しあわせのねだん(角田光代/晶文社)

しあわせのねだん
ほんっと、最近この人の本出過ぎ…。ま、小説は間違いなく買ってるんだけど、エッセイもけっこう立て続けに三冊も出てるからなぁ。とはいえこの人のエッセイをハードカバーで買うのは初めてなんだけれども。このほかに古本に関するのと旅行記みたいなエッセイが連続して出てたよね。ま、直木賞受賞後だからかもしれないけど、あまりにたくさん出過ぎてちょっとビックリしてしまう。まぁ、ファンとしては寡作よりは良いけど、あまり多すぎるとありがたみが減るっていうか…ワガママな意見ですが。
本書は「お金」をテーマにしたエッセイ集。さらさらと読める一方でいろいろ考えさせられるところもあり、期待以上に面白かった。こないだ読んだ「今、何してる?」というエッセイも面白かったし、けっこうこの人のエッセイ好きかも。
小説が面白ければその人の書くエッセイも面白いかというと、全然そんなことなくて、まったく別物だと思う。たとえば笑わせるテクをもったエッセイストという別の一面を見せる姫野カオルコ三浦しをん、小説と解け合うような「作品」のレベルにまで高めてしまえる佐藤正午、ストーリーテイラーはそつなくエッセイまで上手いと感じさせる恩田陸
じゃあ角田光代はどうかというと…「普通」だ。「普通」なのに何故か面白い。これってこの人の小説にも通じるな。これまでいっぱい読んできても、この人の面白さを上手く言葉にできないし。この人の話ってどう転んでいくか全然わからない。でも前提として話自体を「見くびらせてる」と思う。で、読んでるこっちが油断してるすきに懐に突いてくるかんじ。やっぱ、「普通」なのに面白い。
この本の中ではラスト二編がすごく好き。「記憶 9800円×2」は毎年恒例にしてる母親の誕生日旅行のなかで一番<最悪>だった旅行を取り上げたもの。ちょっとほろりとさせられる一方で、すごく気になることがある。日光江戸村である占い師に見てもらった著者は「三年後、仕事の関係で何か大きな賞をもらう」と予言されてるのである!このエッセイは書き下ろしでしかも三年前の旅行と記してあるので、この占いめちゃめちゃ当たってるんじゃないの!?さらっと書いてあるだけなので詳細はわからないけど、ものすごく当たる占い師さんなのかも…。ラストの「一日(1995年の、たとえば11月9日 5964円)」では気になる文章があった。

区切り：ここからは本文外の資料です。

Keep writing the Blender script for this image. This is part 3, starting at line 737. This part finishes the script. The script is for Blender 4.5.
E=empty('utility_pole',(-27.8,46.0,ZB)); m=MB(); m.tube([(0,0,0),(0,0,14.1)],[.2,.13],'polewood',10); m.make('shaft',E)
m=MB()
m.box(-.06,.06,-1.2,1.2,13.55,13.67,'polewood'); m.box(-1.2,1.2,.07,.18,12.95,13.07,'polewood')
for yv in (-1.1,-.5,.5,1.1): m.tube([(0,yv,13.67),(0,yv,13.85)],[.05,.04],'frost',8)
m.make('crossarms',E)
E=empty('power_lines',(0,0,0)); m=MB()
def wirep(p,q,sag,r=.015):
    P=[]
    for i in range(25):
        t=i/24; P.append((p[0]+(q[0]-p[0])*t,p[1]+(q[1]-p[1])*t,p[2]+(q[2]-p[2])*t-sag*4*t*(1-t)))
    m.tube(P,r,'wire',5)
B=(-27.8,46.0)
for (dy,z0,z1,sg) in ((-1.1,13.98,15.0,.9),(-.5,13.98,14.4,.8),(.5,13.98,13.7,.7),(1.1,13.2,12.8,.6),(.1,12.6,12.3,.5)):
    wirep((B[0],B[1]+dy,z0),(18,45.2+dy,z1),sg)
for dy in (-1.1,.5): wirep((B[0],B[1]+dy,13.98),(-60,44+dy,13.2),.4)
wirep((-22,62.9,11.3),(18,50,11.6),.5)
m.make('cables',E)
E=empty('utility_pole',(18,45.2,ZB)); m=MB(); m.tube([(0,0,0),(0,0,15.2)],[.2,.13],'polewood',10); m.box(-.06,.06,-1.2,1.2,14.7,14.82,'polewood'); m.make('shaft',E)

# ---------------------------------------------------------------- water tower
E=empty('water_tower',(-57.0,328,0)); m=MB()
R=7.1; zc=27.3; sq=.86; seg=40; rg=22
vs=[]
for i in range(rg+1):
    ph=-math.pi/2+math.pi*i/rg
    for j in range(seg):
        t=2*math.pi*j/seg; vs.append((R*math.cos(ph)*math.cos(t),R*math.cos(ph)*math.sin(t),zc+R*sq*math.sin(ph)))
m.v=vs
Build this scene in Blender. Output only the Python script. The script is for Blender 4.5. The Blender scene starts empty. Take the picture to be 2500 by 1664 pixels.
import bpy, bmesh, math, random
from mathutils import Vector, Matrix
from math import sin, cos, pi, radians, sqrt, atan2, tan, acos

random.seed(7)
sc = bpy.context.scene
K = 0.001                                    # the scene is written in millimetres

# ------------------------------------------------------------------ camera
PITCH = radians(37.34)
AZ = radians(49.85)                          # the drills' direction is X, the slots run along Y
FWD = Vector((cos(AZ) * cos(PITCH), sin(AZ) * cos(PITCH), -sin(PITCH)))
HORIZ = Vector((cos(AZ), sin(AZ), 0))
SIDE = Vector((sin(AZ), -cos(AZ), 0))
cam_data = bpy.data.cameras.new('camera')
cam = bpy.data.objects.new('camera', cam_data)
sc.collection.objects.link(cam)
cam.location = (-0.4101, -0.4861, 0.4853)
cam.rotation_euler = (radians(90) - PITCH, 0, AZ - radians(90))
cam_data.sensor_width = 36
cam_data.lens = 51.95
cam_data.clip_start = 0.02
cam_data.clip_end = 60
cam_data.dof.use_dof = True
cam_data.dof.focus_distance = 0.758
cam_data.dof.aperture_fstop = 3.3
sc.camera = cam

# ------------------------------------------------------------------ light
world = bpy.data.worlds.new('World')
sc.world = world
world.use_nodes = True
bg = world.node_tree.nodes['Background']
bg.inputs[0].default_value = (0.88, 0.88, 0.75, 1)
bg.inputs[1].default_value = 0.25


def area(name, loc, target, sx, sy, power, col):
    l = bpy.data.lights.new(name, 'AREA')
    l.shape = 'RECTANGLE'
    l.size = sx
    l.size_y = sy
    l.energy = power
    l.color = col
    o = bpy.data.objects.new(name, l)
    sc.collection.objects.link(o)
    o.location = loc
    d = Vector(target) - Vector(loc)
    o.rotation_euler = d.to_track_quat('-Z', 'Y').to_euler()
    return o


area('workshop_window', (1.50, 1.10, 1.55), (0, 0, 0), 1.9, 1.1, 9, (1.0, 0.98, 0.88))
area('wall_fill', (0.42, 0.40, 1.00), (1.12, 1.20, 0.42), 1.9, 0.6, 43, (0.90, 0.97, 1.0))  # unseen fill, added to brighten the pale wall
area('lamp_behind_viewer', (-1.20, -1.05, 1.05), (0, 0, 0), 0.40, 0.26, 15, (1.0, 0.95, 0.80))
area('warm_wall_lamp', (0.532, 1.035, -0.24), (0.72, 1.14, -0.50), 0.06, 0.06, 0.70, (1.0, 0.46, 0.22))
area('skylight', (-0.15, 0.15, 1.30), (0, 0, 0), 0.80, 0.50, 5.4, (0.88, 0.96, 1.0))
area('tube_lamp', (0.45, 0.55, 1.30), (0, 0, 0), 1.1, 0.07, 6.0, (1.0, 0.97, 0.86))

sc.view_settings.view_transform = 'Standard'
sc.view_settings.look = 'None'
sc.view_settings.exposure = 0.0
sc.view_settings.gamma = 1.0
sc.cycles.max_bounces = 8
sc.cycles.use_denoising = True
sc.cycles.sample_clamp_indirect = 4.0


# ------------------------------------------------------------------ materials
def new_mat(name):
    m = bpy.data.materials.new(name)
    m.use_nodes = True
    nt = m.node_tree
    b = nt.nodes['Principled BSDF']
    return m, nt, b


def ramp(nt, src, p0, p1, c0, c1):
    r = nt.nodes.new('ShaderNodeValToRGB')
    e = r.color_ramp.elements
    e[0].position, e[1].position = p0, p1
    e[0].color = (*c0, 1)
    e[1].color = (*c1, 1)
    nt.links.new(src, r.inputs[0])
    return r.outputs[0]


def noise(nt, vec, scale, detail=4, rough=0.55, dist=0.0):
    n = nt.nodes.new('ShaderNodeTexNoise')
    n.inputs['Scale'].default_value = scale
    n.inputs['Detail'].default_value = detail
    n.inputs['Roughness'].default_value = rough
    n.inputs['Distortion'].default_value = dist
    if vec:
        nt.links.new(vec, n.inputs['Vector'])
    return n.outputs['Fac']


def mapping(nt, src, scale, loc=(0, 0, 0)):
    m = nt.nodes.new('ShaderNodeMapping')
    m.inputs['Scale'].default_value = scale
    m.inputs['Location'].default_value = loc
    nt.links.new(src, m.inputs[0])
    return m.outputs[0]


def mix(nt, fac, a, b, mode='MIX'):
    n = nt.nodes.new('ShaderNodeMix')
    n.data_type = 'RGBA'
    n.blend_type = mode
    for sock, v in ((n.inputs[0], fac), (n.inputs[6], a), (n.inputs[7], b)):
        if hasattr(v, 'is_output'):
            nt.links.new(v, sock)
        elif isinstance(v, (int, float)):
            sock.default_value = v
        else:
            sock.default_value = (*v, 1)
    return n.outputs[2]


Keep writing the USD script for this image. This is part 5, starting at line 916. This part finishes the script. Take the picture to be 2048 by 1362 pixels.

そうして三十代も後半に近づいた今、思うのは、二十代のときつかったお金がその人の一部を作るのではないか、ということである。/十代のころのお金というのは、多くの場合自分のものではない。親が与えてくれたなかでやりくりしてる。二十代のお金は、例外もあるがほとんどは自分で作った、自分のお金である。なくなろうが、あまろうが、他の責任ではなく、ぜんぶ自分自身のこと。それをどう使ったかということは、その後のその人の、基礎みたいになる。もちろん基礎のすべてではない、一部ではあるが。

まだ二十代まっただ中だが、この言葉の意味はわかる気がする。もちろん今の自分が将来にどういう影響を与えるかなんて知るよしもないけど、お金の使い方という部分だからこそ説得力がある気がする。誰でも最優先するものにお金を払うからね…。
それにしてもこの人は平日の午前8時〜午後5時まで仕事をしているというのを何かで読み、変な人だなと思ってたけど、このエッセイではそのきっかけが語られていて、すごく納得してしまった。でもやっぱすごいと思う。わたしも同じく自分で時間を管理する仕事で酒好きな身だからこそ実感してしまうが、そんな早起きは無理だ…。